Kingdom Builders

Are you a ‘kingdom builder’ or a ‘church builder’ or even an ’empire builder’?   Or maybe you’re not a builder at all?

As we embark upon a new series this autumn entitled Kingdom Builders it is helpful to look at exactly what the Bible means by ‘kingdom’ and in what sense we, as believers today, ‘build’ that kingdom.

 

Church or kingdom?

Whereas Jesus (and the apostles in Acts) spoke predominantly about the kingdom and very little about church, our emphasis as 21st century evangelicals tends to be more on the latter.

The worldwide church does seem more tangible and measurable than the metaphor of the kingdom, but perhaps our language needs to be more kingdom-orientated.

The expression ‘the kingdom of God’ (or its equivalent ‘the kingdom

of heaven’) is central to Jesus’ teaching and found in 61 of his sayings in the synoptic gospels – more frequent than any other single theme such as repentance, faith or the fatherhood of God.

But what did Jesus mean, and what did his hearers understand by the term?

 

God’s rule and reign

Very simply, God’s kingdom is God’s rule and reign.  Whilst the phrase ‘the kingdom of God’ does not occur in the Old Testa ­ment, the concept of God as king – not only of Israel, but of the whole world – is a major theme (see 2 Kings 19:15;  Psa. 29:10, 93:1-2; Dan. 2:44).

Church history in the last 120 years has swung from understanding God’s kingdom as the future catastrophic intervention of God, imminently coming to rule (the writings of Albert Schweitzer) to the already-present rule and reign of God (C.H. Dodd’s famous Parables of the Kingdom in 1935).

Indeed, it is hard to escape the reality that God’s kingdom is already here (Mk 1:15, 2:18-22) – Jesus came, he performed miracles, he rose from the dead and billions around the world today follow him.

Yet at the same time the fully-realised kingdom is future (Mt. 25:31) – the final judgement and new heavens and new earth are clearly not here yet.

Consequently, many theologians have tried to relate these two extremes of a future decisive inbreaking of God’s reign and a kingdom already arrived in Jesus, by seeing Jesus’ ministry as the first instalment of a potentially imminent apocalyptic end.

 

Now-and-not-yet

So we live today in a ‘now-and-not-yet’ kingdom.  If God is our king then we are already a part of it, but there is scope for God’s kingdom to grow (Mk 4:26-29), for more people to experience God’s life and salvation as subjects of his kingdom.
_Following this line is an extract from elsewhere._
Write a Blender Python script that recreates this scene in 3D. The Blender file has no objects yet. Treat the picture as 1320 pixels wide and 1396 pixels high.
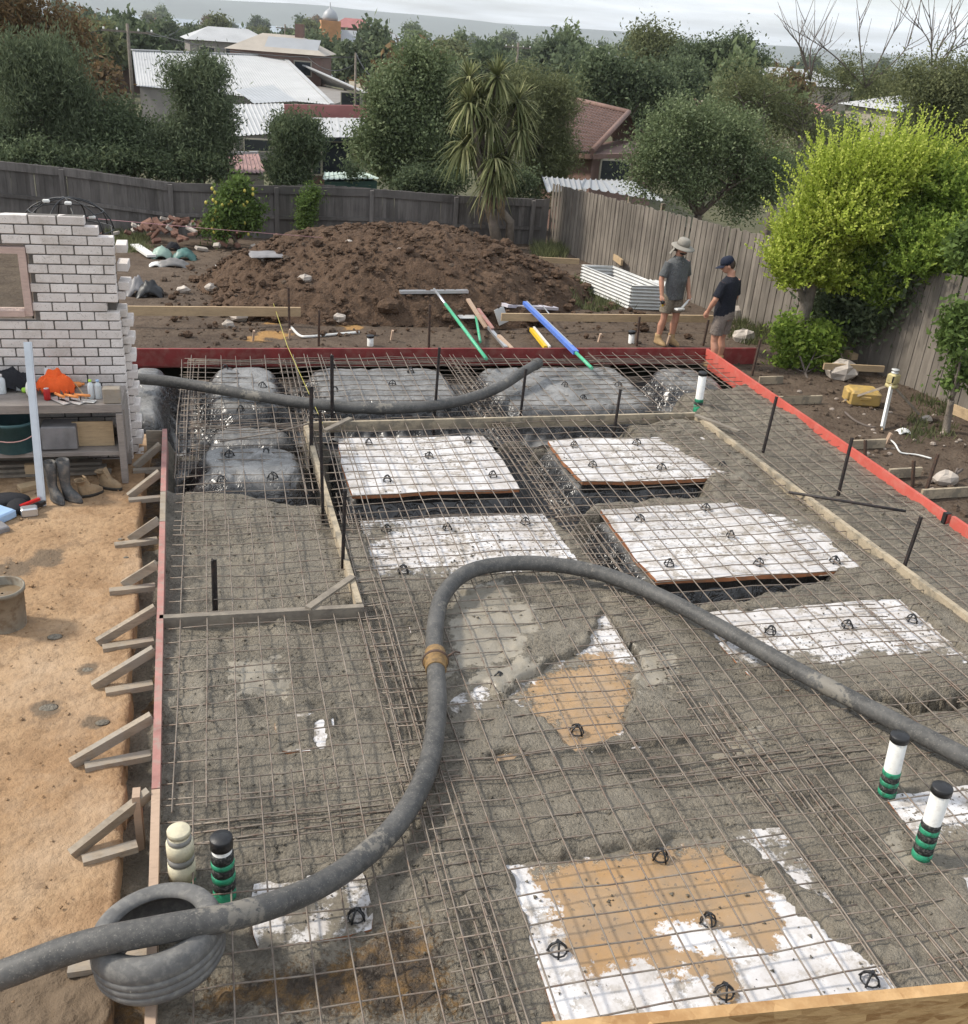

In other words, now is the time to be kingdom builders.  Whilst the New Testament tends to use verbs like ‘proclaim’, ‘receive’ and ‘enter’ the kingdom, and whilst building can imply a physical area or geographical entity, the idea of ‘building’ God’s kingdom is a most appropriate picture for us.

It suggests, excitingly, that even as God is in sovereign control as king, we all still have a role to play in contributing towards the scope of God’s rule.  We can tell others about this rule, we can tell others about the king whose rule it is.

It is not building up Cambray (we do not do things for ‘the church’s sake’) and it is not building personal empires (our own Cambray spheres of influence we control).  But rather it is demonstrating, experiencing and proclaiming God’s kingdom through our lives, our actions and our evangelism.

Please join with the leadership in strategically orientating Cambray to build the kingdom now, and in praying for God’s kingdom to come.